▼

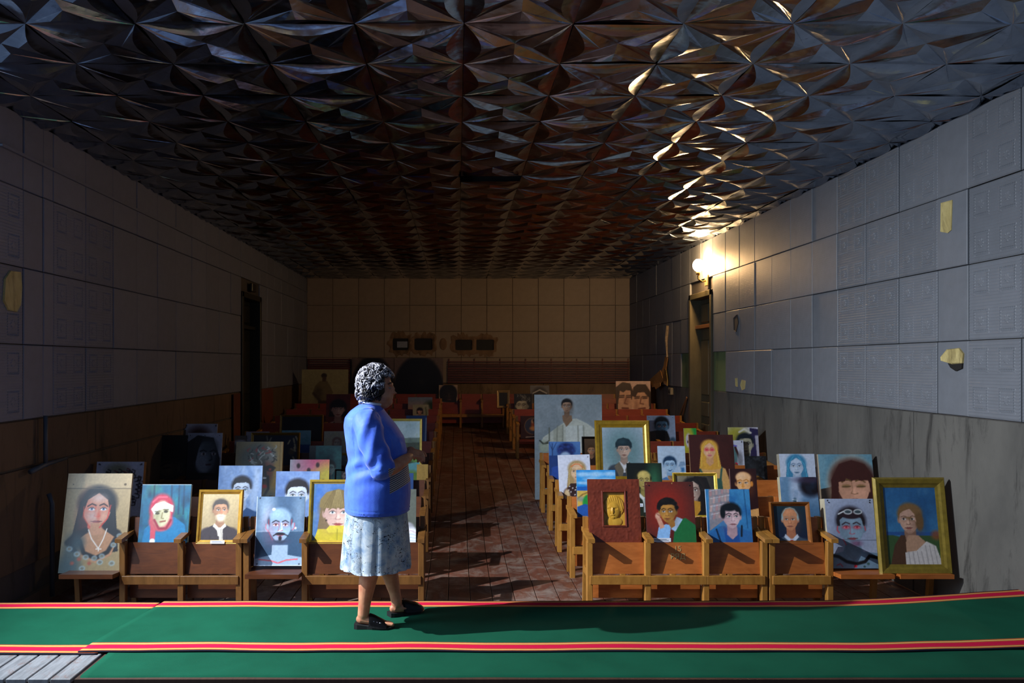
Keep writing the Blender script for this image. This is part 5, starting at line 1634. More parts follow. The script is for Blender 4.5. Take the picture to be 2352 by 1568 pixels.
def picture_mesh(w, h, nx, ny, fn, parent, y=0.0, z0=0.0, rough=None):
    A = Art(w, h, nx, ny)
    fn(A)
    A.grain(0.05)
    col = A.out()                                        # ny x nx x 3, top row first
    xs = np.linspace(-w / 2, w / 2, nx); zs = np.linspace(h, 0, ny) + z0
    gx, gz = np.meshgrid(xs, zs)
    vs = np.stack([gx.ravel(), np.full(gx.size, y), gz.ravel()], 1)
    i, j = np.meshgrid(np.arange(ny - 1), np.arange(nx - 1), indexing='ij')
    a = (i * nx + j).ravel()
    fs = np.stack([a + nx, a + nx + 1, a + 1, a], 1)
    me = bpy.data.meshes.new('picture')
    me.vertices.add(len(vs)); me.vertices.foreach_set('co', vs.ravel())
    me.loops.add(fs.size); me.loops.foreach_set('vertex_index', fs.ravel().astype(np.int32))
    me.polygons.add(len(fs)); me.polygons.foreach_set('loop_start', np.arange(0, fs.size, 4, dtype=np.int32)); me.polygons.foreach_set('loop_total', np.full(len(fs), 4, dtype=np.int32))
    me.update(calc_edges=True)
    at = me.color_attributes.new('paint', 'FLOAT_COLOR', 'POINT')
    at.data.foreach_set('color', np.concatenate([col.reshape(-1, 3), np.ones((nx * ny, 1))], 1).ravel().astype(np.float32))
    me.materials.append(M_paint)
    o = bpy.data.objects.new('picture', me)
    COL.objects.link(o)
    o.parent = parent
    return o

def painting(name, label, fn, bl, br, yb, yt, d, tilt=12.0, frame=None, fw=0.0, thick=0.02, edge='#b8b0a0', yaw=0.0, card=None, pins=0, group=None, roll=0.0):
    """bl, br, yb, yt: photo pixels of bottom corners and top edge; d: distance of the foot of the picture"""
    t = math.radians(tilt)
    s = d / F
    x0, x1 = (bl - CX) * s, (br - CX) * s
    zb = CZ - (yb - CY) * s
    h = (CZ - zb - (yt - CY) * s) / (math.cos(t) + (yt - CY) * math.sin(t) / F)
    w = x1 - x0
    e = empty(name, ((x0 + x1) / 2, d, zb), (-t, math.radians(roll), math.radians(yaw)))
    tag(e, label, 'painting', group or 'portrait paintings set out on the theatre seats')
    npx = (br - bl) * 0.66
    if frame:
        frame_mesh(w, h, fw, frame_mat(frame), e)
        iw, ih = w - 2 * fw + 0.004, h - 2 * fw + 0.004
        nx = int(max(24, min(110, npx * iw / w))); ny = int(max(24, min(170, nx * ih / iw)))
        picture_mesh(iw, ih, nx, ny, fn, e, 0.006, fw - 0.002)
        box('backing_board', -w / 2 + 0.006, w / 2 - 0.006, 0.0125, 0.022, 0.006, h - 0.006, edge_mat('#5a4630'), e)
    else:
        nx = int(max(24, min(110, npx))); ny = int(max(24, min(170, nx * h / w)))
        picture_mesh(w, h, nx, ny, fn, e, 0.0, 0.0)
        box('board', -w / 2, w / 2, 0.0005, thick, 0, h, edge_mat(edge), e)
    yy = -0.001 if not frame else -0.026
    if card:
        cx_, cz_, cw, ch = card
        co = box('label_card', cx_ * w - cw / 2, cx_ * w + cw / 2, yy - 0.0015, yy, cz_, cz_ + ch, M_cardw, e)
        for q in range(2):
            box('label_line', cx_ * w - cw * 0.38, cx_ * w + cw * (0.38 - 0.1 * q), yy - 0.0022, yy - 0.0016, cz_ + ch * (0.3 + 0.3 * q), cz_ + ch * (0.42 + 0.3 * q), M_ink, co)
    if pins:
        for k in range(pins):
            bm = bmesh.new()
            ellipsoid(bm, ((-0.42 + 0.84 * k / max(1, pins - 1)) * w, -0.002, h - 0.03), (0.005, 0.003, 0.005), None, 8, 6)
            bm_obj('pin', bm, M_pin, e)
    return e, w, h

R = lambda r: ROWS[r - 1] + 0.085
G = '#c8a23c'
pt = painting
pt('portrait_painting', 'tan board with long-haired woman, dark dress and necklace, on the leftmost front seat', a_black_hair, 133, 284, 1316, 1087, 6.60, 13, edge='#c3b08c', thick=0.025)
pt('portrait_drawing', 'white board with an ink drawing of wild curly hair behind the tan board', a_curl_sketch, 212, 322, 1190, 1060, R(2), 11, thick=0.06, edge='#8a5f30', pins=2)
pt('portrait_painting', 'teal canvas of an old woman in a red headscarf with white band', a_red_scarf, 316, 430, 1249, 1112, R(1), 13, thick=0.03, edge='#9ab0b8')
pt('framed_portrait', 'gold framed portrait of a white-bearded old man in a dark jacket', a_old_man, 449, 553, 1250, 1124, R(1), 13, frame='#d0a040', fw=0.036, card=(0.0, 0.006, 0.115, 0.026))
pt('portrait_painting', 'pale blue painting of a short-haired young man behind the bearded man', a_young_blue, 497, 598, 1190, 1069, R(2), 11, thick=0.025, edge='#9fb4d4')
pt('portrait_painting', 'dark blue painting of a bald man with moustache and closed eyes', a_goatee, 583, 695, 1299, 1140, 6.62, 12, thick=0.015, edge='#c8d2dc')
pt('portrait_painting', 'light blue painting of a woman with black hair tied back', a_bun_woman, 630, 731, 1190, 1082, R(2), 11, thick=0.02, edge='#9fb0d0')
pt('framed_portrait', 'gold framed painting of a bowl-cut girl in yellow behind the standing woman', a_bowl_cut, 706, 836, 1250, 1101, R(1), 13, frame='#d8b848', fw=0.034)
pt('abstract_painting', 'pink and yellow abstract painting with dark spots and an orange sun', a_pink_abs, 663, 754, 1149, 1055, R(3), 11, thick=0.02, edge='#d8c8d0')
pt('portrait_painting', 'ochre board with a curly grey head and red lips', a_curly_head, 536, 645, 1149, 1014, R(3), 11, thick=0.03, edge='#a89060')
pt('portrait_painting', 'nearly black canvas of two heads close together', a_dark_pair, 291, 426, 1110, 999, R(4), 11, thick=0.025, edge='#1a1816')
pt('portrait_drawing', 'grey charcoal portrait of a long-haired woman looking right', a_grey_woman, 424, 505, 1110, 994, R(4), 11, thick=0.012, edge='#b0b4c4', pins=3)
pt('portrait_drawing', 'white sheet showing only reddish hair above the grey charcoal portrait', a_hair_top, 418, 494, 1076, 973, R(5), 11, thick=0.012, edge='#b0b4c4')
pt('framed_painting', 'gold framed dark navy painting with pale feathery strokes', a_shells, 573, 687, 1076, 993, R(5), 11, frame='#b08a38', fw=0.035)
pt('blank_canvas', 'pale lilac canvas edge showing behind the gold framed navy painting', a_plain('#b3b4c8', '#a4a6bc'), 563, 616, 1046, 991, R(6), 11, thick=0.02, edge='#a8a8b8')
pt('small_canvas', 'small grey card with a white streak left of the lilac canvas', lambda A: (A.fill('#77706a'), A.ell(.5, .35, .5, .12, '#dfe4ee', 1, .4)), 537, 566, 1046, 1000, R(6), 11, thick=0.012)
pt('seascape_painting', 'turquoise and deep blue painting behind the gold framed navy painting', a_teal_sea, 645, 712, 1050, 988, R(6), 11, thick=0.02, edge='#4a7a8c')
pt('framed_painting', 'large almost black painting in a thin gold frame left of the woman', a_darkpic, 641, 741, 1022, 952, R(7), 10, frame='#a8843c', fw=0.03)
pt('portrait_drawing', 'pale yellow sketch of a long-haired girl left of the woman\'s back', a_pale_girl, 743, 803, 1046, 990, R(6), 11, thick=0.012, edge='#c0bca4')
pt('portrait_painting', 'dark teal painting of a black-haired man behind the pink abstract', a_teal_man, 708, 783, 1110, 1023, R(4), 11, thick=0.03, edge='#0c1012')
pt('framed_portrait', 'small gold framed picture half hidden by the woman\'s back', a_portrait_small('#8a7a6c', '#1a1c20', '#1c2024', '#33302c'), 777, 832, 1076, 1040, R(5), 11, frame='#c09a3c', fw=0.03)
pt('framed_portrait', 'small dark framed picture below the small gold frame at the woman\'s back', a_portrait_small('#b09a94', '#3a2424', '#6a6c70', '#6a2428'), 768, 824, 1110, 1077, R(4), 11, frame='#33201a', fw=0.025)
pt('portrait_painting', 'red painting of a black-haired woman left of the curly-haired woman\'s shoulder', a_red_girl, 748, 803, 981, 905, R(9), 9, thick=0.03, edge='#4a2018')
pt('figure_painting', 'yellowish canvas with a standing man in a loose shirt by the back wall', a_standing_man, 692, 799, 937, 848, R(12), 5, thick=0.03, edge='#8a8060')
pt('dark_poster', 'left one of two large black portraits hung on the back wall', a_big_dark(0), 808, 905, 950, 822, 18.76, 0, thick=0.02, edge='#3a302c', group='large black portraits on the back wall')
pt('dark_poster', 'right one of two large black portraits hung on the back wall', a_big_dark(1), 906, 1018, 950, 822, 18.76, 0, thick=0.02, edge='#3a302c', group='large black portraits on the back wall')
pt('framed_landscape', 'gold framed landscape of trees and river right of the woman', a_landscape, 862, 969, 1110, 961, R(4), 10, frame='#d8c060', fw=0.03)
pt('small_portrait', 'small sketch of a dark-haired girl in orange above the blue board', a_small_girl, 948, 984, 965, 929, R(10), 9, thick=0.01)
pt('sunset_painting', 'small sunset landscape with a dark tree right of the woman\'s face', a_sunset, 937, 993, 950, 912, R(11), 8, thick=0.015)
pt('blue_board', 'plain blue board behind the framed landscape', a_blue, 932, 980, 1022, 954, R(7), 10, thick=0.015, edge='#24509a')
pt('portrait_painting', 'dark grey green painting with a child\'s white sleeve behind the woman\'s skirt', a_child_dark, 876, 955, 1248, 1123, R(1), 12, thick=0.02, edge='#3a3c38')
pt('small_canvas', 'small dark blue canvas between the landscape and the woman\'s belly', a_blank_blue, 895, 949, 1149, 1086, R(3), 11, thick=0.02, edge='#203c6c')
pt('blank_board', 'plain yellow board at the aisle, right of the framed landscape', a_tan, 957, 983, 1110, 1066, R(4) - 0.12, 9, thick=0.02, edge='#c0a050')
pt('portrait_cutout', 'black woman\'s face cut-out on the red seats at the end of the aisle', a_black_face, 1008, 1051, 925, 884, R(13), 6, thick=0.015)
pt('framed_picture', 'small cream framed dark picture on the last row', a_darkpic, 1141, 1171, 937, 896, R(12), 6, frame='#c8a878', fw=0.05)
# right of the aisle
pt('portrait_painting', 'black and white painting of a curly-haired woman on the back rows', a_bw_woman, 1181, 1222, 950, 904, R(11), 7, thick=0.015, edge='#2a2826')
pt('portrait_drawing', 'grey sheet with a hat brim behind the curly black and white portrait', a_hat, 1218, 1262, 937, 885, R(12), 5, thick=0.012)
pt('oval_picture', 'brown board with an oval picture of a seated figure on an aisle seat', a_oval, 1196, 1246, 1007, 955, 14.16, 8, thick=0.02, edge='#4a2a1c')
pt('large_portrait', 'very large canvas of a man in a loose white shirt right of the aisle', a_white_shirt, 1229, 1385, 1147, 906, 10.95, 4, thick=0.03, edge='#8a9090')
pt('portrait_painting', 'sepia painting of two heads leaning together near the right back corner', a_two_faces, 1416, 1496, 950, 875, R(11), 7, thick=0.02, edge='#c0a090')
pt('portrait_painting', 'blue painting of a curly-haired person with a bare tree', a_blue_curls, 1262, 1335, 1112, 1014, R(4), 10, thick=0.02, edge='#b8a060')
pt('portrait_painting', 'white board with a girl in an orange headband and dotted dress', a_headband, 1286, 1360, 1150, 1044, R(3), 11, thick=0.012, edge='#c0c4d0', roll=-1.5)
pt('framed_portrait', 'small dark framed portrait left of the hatted man', a_bearded, 1338, 1378, 1077, 1002, R(5), 10, frame='#1c1814', fw=0.03)
pt('landscape_painting', 'bright blue sky and beach painting behind the carved wooden portrait', a_sky, 1327, 1417, 1187, 1079, R(2), 11, thick=0.02, edge='#5a9cc8')
pt('framed_portrait', 'large gold framed portrait of a man in a dark hat and coat', a_hat_man, 1370, 1498, 1110, 965, R(4), 11, frame='#b8922c', fw=0.085)
pt('portrait_painting', 'pale sheet with a blue-faced man and red eyes right of the hatted man', a_blue_face, 1488, 1553, 1022, 954, R(7), 10, thick=0.02, edge='#d06a34', pins=2)
pt('portrait_painting', 'light blue portrait of a smiling woman with a small house', a_smiling, 1514, 1577, 1110, 1024, R(4), 10, thick=0.02, edge='#b0bcc8')
pt('portrait_painting', 'black and green portrait of a bald man in spectacles', a_green_bald, 1444, 1525, 1188, 1063, R(2), 11, thick=0.012, edge='#1a1c18', card=(-0.16, 0.10, 0.055, 0.03))
pt('portrait_painting', 'dark red painting of a curly-haired man in green resting his chin on his hand', a_red_glow, 1487, 1600, 1245, 1106, R(1), 12, thick=0.015, edge='#3a2420', card=(-0.22, 0.004, 0.16, 0.03), pins=2)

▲

What you have to do
Wherever "pixels" shows up in a line, copy that line.

Result
Keep writing the Blender script for this image. This is part 5, starting at line 1634. More parts follow. The script is for Blender 4.5. Take the picture to be 2352 by 1568 pixels.
    """bl, br, yb, yt: photo pixels of bottom corners and top edge; d: distance of the foot of the picture"""